[Stated problem] The lines to extract run from the first line of the material below to the line containing "def rgb(r, g, b): return", both included; leave the pictures behind.

Rows from a 3D scene dataset:
***
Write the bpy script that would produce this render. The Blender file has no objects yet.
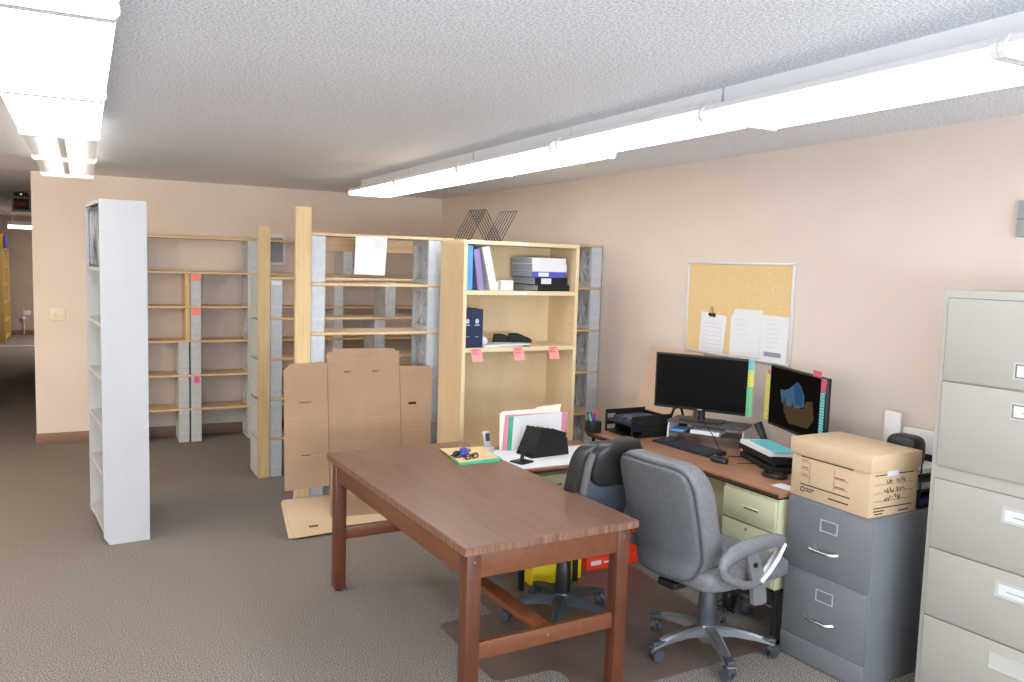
import bpy, bmesh, math, random
from mathutils import Vector, Matrix
random.seed(7)
PI = math.pi
C = bpy.context.scene.collection
sc = bpy.context.scene

# ------------------------------------------------------------------ materials
def lin(c):
    c = c / 255.0
    return c / 12.92 if c <= 0.04045 else ((c + 0.055) / 1.055) ** 2.4
def rgb(r, g, b): return (lin(r), lin(g), lin(b), 1.0)

def base_mat(name, col, rough=0.5, metal=0.0, spec=0.5):
    m = bpy.data.materials.new(name); m.use_nodes = True
    b = m.node_tree.nodes['Principled BSDF']
    b.inputs['Base Color'].default_value = rgb(*col)
    b.inputs['Roughness'].default_value = rough
    b.inputs['Metallic'].default_value = metal
    b.inputs['Specular IOR Level'].default_value = spec
    return m

def noise_mat(name, c1, c2, scale=(8, 8, 8), detail=4, rough=0.5, metal=0.0, bump=0.0, lo=0.35, hi=0.65, spec=0.5, bdist=0.002):
    m = base_mat(name, c1, rough, metal, spec)
    nt = m.node_tree; N = nt.nodes; L = nt.links; b = N['Principled BSDF']
    tc = N.new('ShaderNodeTexCoord'); mp = N.new('ShaderNodeMapping')
    mp.inputs['Scale'].default_value = scale
    ns = N.new('ShaderNodeTexNoise'); ns.inputs['Scale'].default_value = 1.0; ns.inputs['Detail'].default_value = detail
    cr = N.new('ShaderNodeValToRGB')
    cr.color_ramp.elements[0].position = lo; cr.color_ramp.elements[0].color = rgb(*c1)
    cr.color_ramp.elements[1].position = hi; cr.color_ramp.elements[1].color = rgb(*c2)
    L.new(tc.outputs['Object'], mp.inputs['Vector']); L.new(mp.outputs['Vector'], ns.inputs['Vector'])
    L.new(ns.outputs['Fac'], cr.inputs['Fac']); L.new(cr.outputs['Color'], b.inputs['Base Color'])
    if bump:
        bp = N.new('ShaderNodeBump'); bp.inputs['Strength'].default_value = bump; bp.inputs['Distance'].default_value = bdist
        L.new(ns.outputs['Fac'], bp.inputs['Height']); L.new(bp.outputs['Normal'], b.inputs['Normal'])
    return m

def emit_mat(name, col, strength):
    m = bpy.data.materials.new(name); m.use_nodes = True
    nt = m.node_tree; nt.nodes.clear()
    e = nt.nodes.new('ShaderNodeEmission'); o = nt.nodes.new('ShaderNodeOutputMaterial')
    e.inputs['Color'].default_value = rgb(*col); e.inputs['Strength'].default_value = strength
    nt.links.new(e.outputs['Emission'], o.inputs['Surface'])
    return m

M = {}
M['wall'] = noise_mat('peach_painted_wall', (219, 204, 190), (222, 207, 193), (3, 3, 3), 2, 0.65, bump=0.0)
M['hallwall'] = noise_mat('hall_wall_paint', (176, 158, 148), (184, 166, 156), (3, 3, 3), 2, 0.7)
M['ceil'] = noise_mat('stippled_ceiling', (212, 217, 228), (254, 255, 255), (115, 115, 115), 3, 0.9, bump=0.6, lo=0.41, hi=0.57, bdist=0.006)
M['carpet'] = noise_mat('loop_carpet', (68, 64, 60), (174, 165, 156), (170, 170, 170), 2, 0.95, bump=0.35, lo=0.36, hi=0.64, spec=0.1, bdist=0.004)
M['baseboard'] = base_mat('brown_vinyl_baseboard', (128, 98, 80), 0.5)
M['white_metal'] = base_mat('white_enamel', (236, 236, 236), 0.4)
M['lens'] = emit_mat('lit_lens', (246, 249, 255), 7.0)
M['tube'] = emit_mat('lit_tube', (255, 248, 238), 9.0)
M['galv'] = base_mat('grey_lamp_housing', (238, 238, 240), 0.5, 0.0)
M['white_shelf'] = noise_mat('white_paint', (190, 192, 194), (186, 188, 191), (4, 4, 4), 3, 0.5)
M['pine'] = noise_mat('pine_board', (204, 170, 124), (220, 190, 147), (3, 40, 40), 4, 0.55)
M['pine_end'] = noise_mat('pine_post', (206, 174, 124), (220, 191, 143), (40, 40, 2.5), 4, 0.55)
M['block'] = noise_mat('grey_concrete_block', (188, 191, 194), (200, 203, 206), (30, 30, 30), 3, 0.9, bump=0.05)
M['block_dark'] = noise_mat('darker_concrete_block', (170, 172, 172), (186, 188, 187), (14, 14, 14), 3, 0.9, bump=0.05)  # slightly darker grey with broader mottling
M['birch'] = noise_mat('birch_veneer', (218, 192, 150), (226, 203, 163), (6, 6, 1.6), 4, 0.4)
M['birch_edge'] = base_mat('birch_edge', (228, 208, 168), 0.4)
M['card'] = noise_mat('cardboard', (160, 129, 101), (168, 137, 108), (3, 3, 3), 3, 0.8)
M['cardtan'] = noise_mat('tan_cardboard', (196, 170, 136), (203, 177, 143), (3, 3, 3), 3, 0.75)
M['cardedge'] = base_mat('cardboard_edge', (184, 154, 124), 0.9)
M['dark'] = base_mat('dark_slot', (40, 30, 24), 0.9)
M['table_top'] = noise_mat('walnut_laminate', (114, 82, 67), (130, 97, 81), (26, 3, 26), 6, 0.32, lo=0.3, hi=0.7)
M['table_edge'] = noise_mat('walnut_edge_band', (98, 66, 52), (140, 104, 86), (60, 60, 4), 5, 0.4, lo=0.35, hi=0.65)
M['table_wood'] = noise_mat('cherry_stained_wood', (108, 64, 40), (117, 71, 45), (30, 4, 30), 5, 0.38)
M['table_leg'] = noise_mat('cherry_stained_leg', (84, 45, 28), (100, 56, 34), (30, 30, 4), 5, 0.36)
M['table_dark'] = noise_mat('cherry_stained_rail', (104, 58, 34), (124, 72, 42), (4, 30, 30), 5, 0.4)
M['screw'] = base_mat('steel_screw', (170, 160, 150), 0.35, 0.9)
M['desk_top'] = noise_mat('desk_woodgrain', (140, 100, 74), (160, 116, 88), (30, 3, 30), 6, 0.3, lo=0.3, hi=0.7)
M['desk_edge'] = base_mat('desk_edge_band', (72, 48, 34), 0.5)
M['cream'] = base_mat('cream_green_enamel', (192, 189, 154), 0.4)
M['creamdark'] = base_mat('cream_enamel_panel', (200, 202, 172), 0.45)
M['gap'] = base_mat('drawer_gap', (86, 86, 70), 0.6)
M['greymetal'] = base_mat('slate_grey_enamel', (112, 115, 119), 0.38)
M['greyline'] = base_mat('grey_enamel_edge', (134, 142, 152), 0.4)
M['chrome'] = base_mat('chrome', (226, 228, 230), 0.15, 1.0)
M['polished'] = base_mat('polished_aluminium', (186, 190, 198), 0.34, 0.9)
M['beige'] = base_mat('putty_enamel', (172, 169, 160), 0.4)
M['beigegap'] = base_mat('putty_gap', (128, 126, 116), 0.6)
M['beigelight'] = base_mat('putty_pull_recess', (190, 190, 182), 0.4)
M['paper'] = base_mat('white_paper', (226, 226, 227), 0.8)
M['paperlabel'] = base_mat('label_paper', (212, 216, 224), 0.7)
M['ink'] = base_mat('grey_print', (150, 150, 156), 0.9)
M['inklight'] = base_mat('pale_print', (206, 206, 212), 0.9)
M['inkdark'] = base_mat('dark_print', (62, 46, 36), 0.9)
M['black'] = base_mat('black_plastic', (24, 24, 26), 0.42)
M['blackmatte'] = base_mat('black_matte', (18, 18, 19), 0.75)
M['leather'] = base_mat('black_leather', (36, 36, 36), 0.4)
M['greyfabric'] = noise_mat('grey_leatherette', (108, 109, 112), (118, 119, 122), (60, 60, 60), 3, 0.5, bump=0.08)
M['greyback'] = noise_mat('grey_back_vinyl', (90, 93, 96), (98, 101, 104), (60, 60, 60), 3, 0.5, bump=0.08)
M['piping'] = base_mat('grey_piping', (84, 88, 94), 0.5)
M['greyplastic'] = base_mat('grey_plastic', (112, 112, 114), 0.5)
M['shellgrey'] = base_mat('slate_chair_shell', (72, 80, 92), 0.5)
M['framegrey'] = base_mat('grey_chair_frame', (98, 100, 102), 0.4)
M['darkgrey'] = base_mat('charcoal_plastic', (62, 67, 74), 0.42)
M['mat'] = noise_mat('brown_chair_mat', (100, 84, 76), (110, 93, 84), (4, 4, 4), 3, 0.4)
M['yellow'] = base_mat('yellow_carton', (232, 206, 20), 0.5)
M['orange'] = base_mat('orange_carton', (238, 66, 28), 0.5)
M['cork'] = noise_mat('cork', (220, 188, 134), (227, 196, 143), (60, 60, 60), 3, 0.9, lo=0.3, hi=0.7)
M['alu'] = base_mat('aluminium_frame', (220, 220, 224), 0.35, 0.25)
M['screen'] = base_mat('switched_off_screen', (6, 6, 7), 0.3, 0, 0.12)
M['screen_on'] = emit_mat('dim_lit_screen', (30, 25, 22), 0.5)
M['sblue'] = emit_mat('screen_sky_blue', (84, 116, 142), 0.62)
M['sblue2'] = emit_mat('screen_deep_blue', (58, 96, 140), 0.62)
M['stan'] = emit_mat('screen_sand', (92, 74, 52), 0.62)
M['teal'] = base_mat('teal_paper', (112, 196, 200), 0.7)
M['flagyellow'] = base_mat('yellow_flag', (214, 206, 92), 0.7)
M['flaggreen'] = base_mat('green_flag', (116, 192, 138), 0.7)
M['flagpink'] = base_mat('pink_flag', (206, 96, 112), 0.7)
M['sticky'] = base_mat('coral_sticky_note', (250, 142, 130), 0.75)
M['stickyl'] = base_mat('light_pink_sticky_note', (250, 160, 156), 0.75)
M['stickym'] = base_mat('magenta_sticky_note', (238, 110, 160), 0.75)
M['ink_red'] = base_mat('red_ink', (190, 70, 90), 0.9)
M['blue'] = base_mat('royal_blue_vinyl', (84, 90, 190), 0.4)
M['lightblue'] = base_mat('light_blue_cover', (88, 158, 210), 0.5)
M['lilac'] = base_mat('lilac_cover', (142, 128, 178), 0.5)
M['navy'] = base_mat('navy_cover', (26, 42, 76), 0.5)
M['silver_ink'] = base_mat('silver_print', (190, 200, 220), 0.5)
M['greybook'] = noise_mat('page_edges', (150, 154, 158), (170, 174, 178), (4, 4, 300), 2, 0.8)
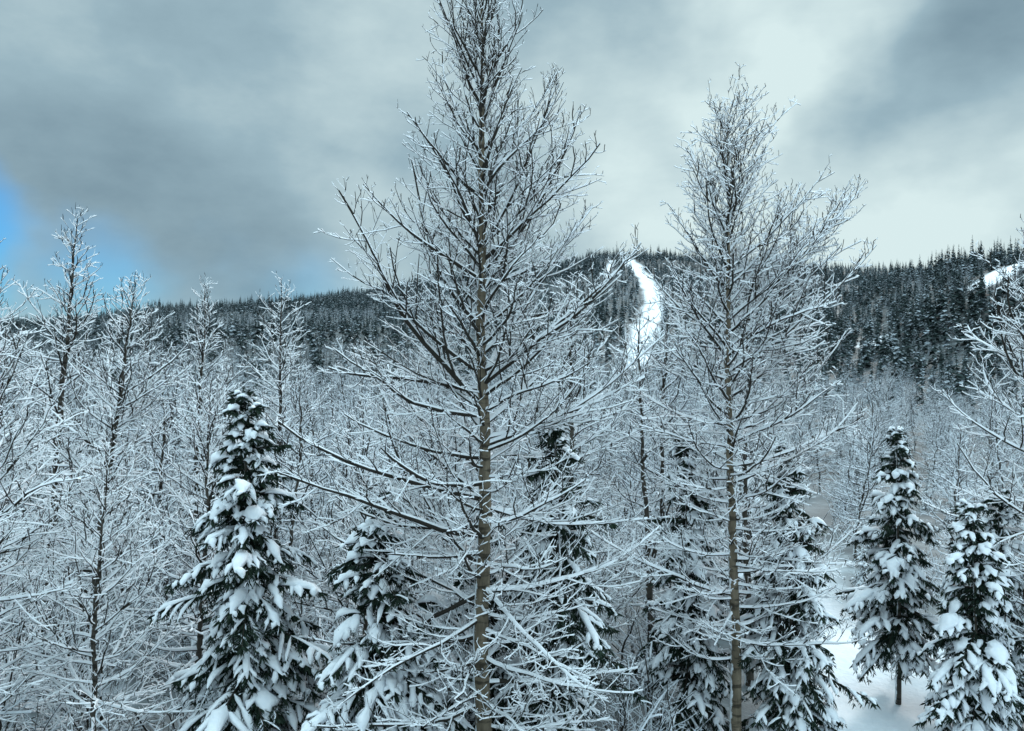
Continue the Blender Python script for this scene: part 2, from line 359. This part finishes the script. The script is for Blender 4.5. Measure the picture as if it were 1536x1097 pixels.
***
[Expected answer]
Write the bpy script that would produce this render. The Blender file has no objects yet.
import bpy, bmesh, math, random
from mathutils import Vector, Matrix
random.seed(7)
PI = math.pi
C = bpy.context.scene.collection
sc = bpy.context.scene

# ------------------------------------------------------------------ materials
def lin(c):
    c = c / 255.0
    return c / 12.92 if c <= 0.04045 else ((c + 0.055) / 1.055) ** 2.4
def rgb(r, g, b): return (lin(r), lin(g), lin(b), 1.0)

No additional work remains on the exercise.